Manson, who died in prison in 2017 at age 83, directed his mostly young, female followers - known as the Manson Family - to murder seven people in August 1969 in what prosecutors said was part of a plan to incite a race war between whites and blacks.
Follower Leslie Van Houten, who was 19 when the murders were committed and is now 69, will make her latest of nearly two dozen attempts at persuading the California Board of Parole Hearings to release her, the board said.
She is being held at the California Institute for Women in Corona, California.
In recent years, the board has twice recommended that the authorities release Van Houten, but was overruled each time by former Governor Jerry Brown, most recently last January.
If the board again recommends that she be paroled, the ultimate decision will rest with new governor Gavin Newsom after a review process that can take up to 150 days.
Van Houten was originally sentenced to death for fatally stabbing Leno and Rosemary LaBianca in their Los Angeles home on 10 August, 1969, but that conviction and sentence were overturned on appeal.
She was retried, convicted and sentenced to life in prison in 1978.
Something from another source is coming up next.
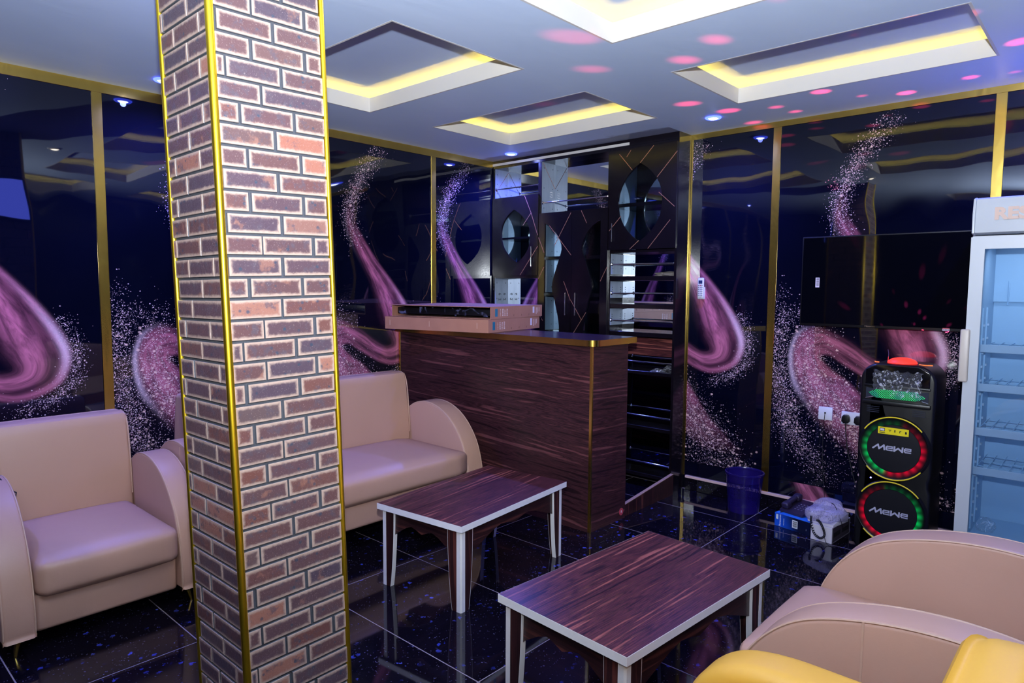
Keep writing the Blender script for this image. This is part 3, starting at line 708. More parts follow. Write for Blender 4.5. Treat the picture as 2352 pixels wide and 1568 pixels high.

Among the other victims of the Manson Family that month was actress Sharon Tate, the pregnant wife of filmmaker Roman Polanski. She was stabbed 16 times by cult members.
Local media reported that the board recommended for parole another Manson follower, Robert Beausoleil, 71, who has served nearly half a century for the 1969 slaying of musician Gary Hinman.
The governor has not yet revealed his decision in that case.